Houses, vehicles linked to Kinahan gang are ‘proceeds of crime’

High Court judge says motor business, LS Active Car Sales, used as a ‘slush fund’

The High Court has ruled that hundreds of thousands of euro worth of property linked to the Kinahan crime gang came from the proceeds of crime. Photograph: Bryan O’Brien/The Irish Times.

The High Court has ruled that hundreds of thousands of euro worth of property linked to the Kinahan crime gang came from the proceeds of crime. Photograph: Bryan O’Brien/The Irish Times.


Hundreds of thousands of euro worth of property linked to the Kinahan crime gang are the proceeds of crime, the High Court has ruled.

Two houses in south Dublin, luxury cars, high powered motorcycles, jewellry and cash are among the property concerned.

It is mostly owned by, or linked to, people associated with Liam Byrne, who the Criminal Assets Bureau (Cab) claims, is head of an organised crime gang originating from the Crumlin-Drimnagh area of Dublin.

Cab says the gang is central to the Kinahan-Hutch feud, which has resulted in a number of murders.

Mr Byrne is a “trusted lieutenant” of Daniel Kinahan, son of Kinahan crime gang boss Christy, who is now living in Dubai, the court heard. He is heavily involved in drug trafficking and violent crime, Cab claims.

The proceeds of crime application was brought by Cab against Mr Byrne, his partner Simoan McEnroe, his associate Seán McGovern and number of other people, who are either relatives of or linked to those central to the gang.

After applications for legal aid were refused, there was no opposition from any of the respondents to the Cab application.


Cab said the recorded income of the respondents fell far short of accounting for the property they had and their lifestyles. The gang had established a number of businesses which are used as a cover for laundering their money, it said. Most of them live within a short distance of each other around Kildare Road in Crumlin, Cab said.

Ms Justice Carmel Stewart on Tuesday said she had no hesitation in finding, on the balance of probabilities, all of the property was acquired directly or indirectly using the proceeds of crime.

In relation to a company called LS Active Car Sales in Bluebell, Dublin, the judge said the evidence established it was not operated as a normal car sales business.

Many of its vehicles were not actually for sale, were driven exclusively by people linked to the Byrne gang and whenever stopped by gardaí, drivers say the vehicles are on loan from another motor dealer.

An analysis of LS Active’s accounts undertaken by forensic accountants revealed some €39,000 was spent on flights at a time when the business imported only one vehicle.

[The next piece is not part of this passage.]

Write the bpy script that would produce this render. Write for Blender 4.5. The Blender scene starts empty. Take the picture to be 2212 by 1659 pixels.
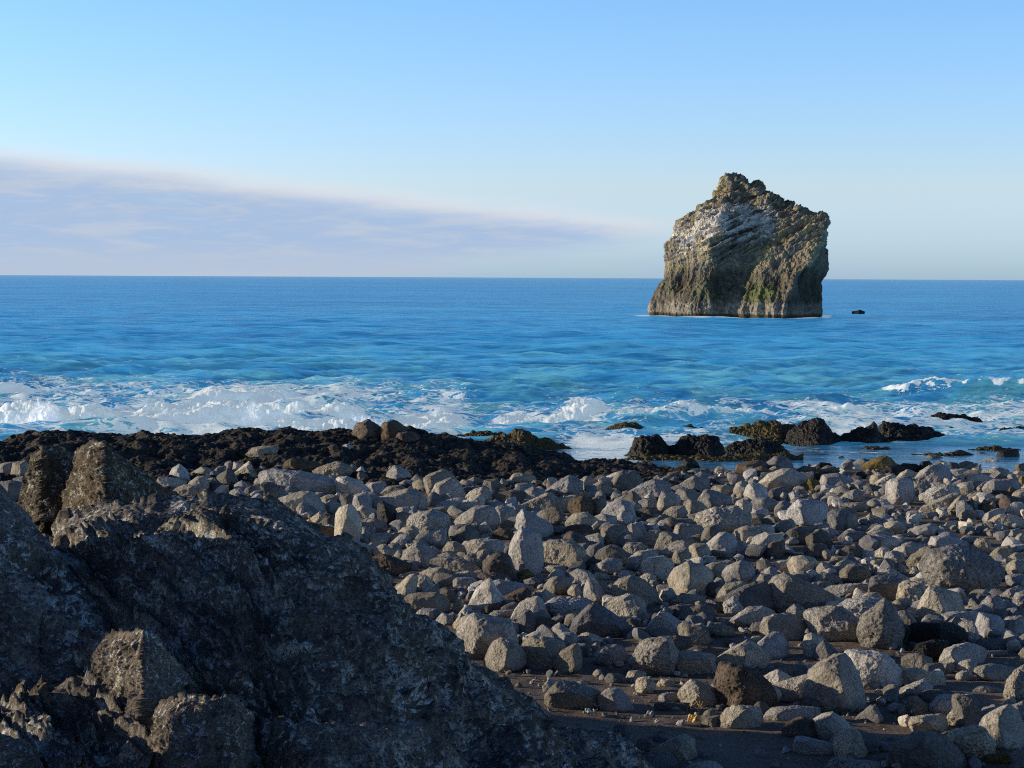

Around €13,000, made up of five separate transactions, was paid by the firm to exclusive hotels around Dublin.

The business was used as “a slush fund” for the Byrne gang, the judge said.

It enabled its members to access and exclusively use high-end vehicles in payment for, among other things, flights and five-star accommodation. She said a relative of a gang member worked in a travel company and assisted in booking flights and accommodation.

The travel arrangements were made by Ms McEnroe and, once arranged, a man identified only as “Lee” would arrive at the travel shop on a moped and pay in cash for the travel, she said.

Spray painter

In relation to a house owned by Mr Byrne in Grangeview Road, Clondalkin, the judge said it was bought by him from one of his associates in 2006 for a declared price of €270,000. It was bought partly with a €150,000 mortgage which Mr Byrne got by telling a bank he was a spray painter with a motor dealers earning €32,000 a year.

However, Revenue records showed he only earned around €10,000. There was also no explanation about where the other €120,000 used to pay for the house came from. The judge found the purchase of the Clondalkin house was acquired in suspicious circumstances by individuals with a broad background in criminal wrongdoing.

She also found the acquisition of a house in Kildare Road by Mr McGovern, along with the €247,000 renovation of the house, was funded by the proceeds of crime. Conveyancing records showed that €150,000 for the purchase of that property was routed through electronic fund transfer from an Investec Bank in Mauritius, care of a trust company.

There was no evidence of a loan agreement or repayment of the purported loan between Mr McGovern and the trust company, the judge said.

Among the other items seized by CAB, which the judge found came from the proceeds of crime, was a Rolex watch from Mr McGovern and a 1.53 carat platinum diamond ring and a 3.6 carat white gold diamond ring from Ms McEnroe.

Another €26,200 seized in cash from Mr Byrne and his associates was also the proceeds of crime, she ruled.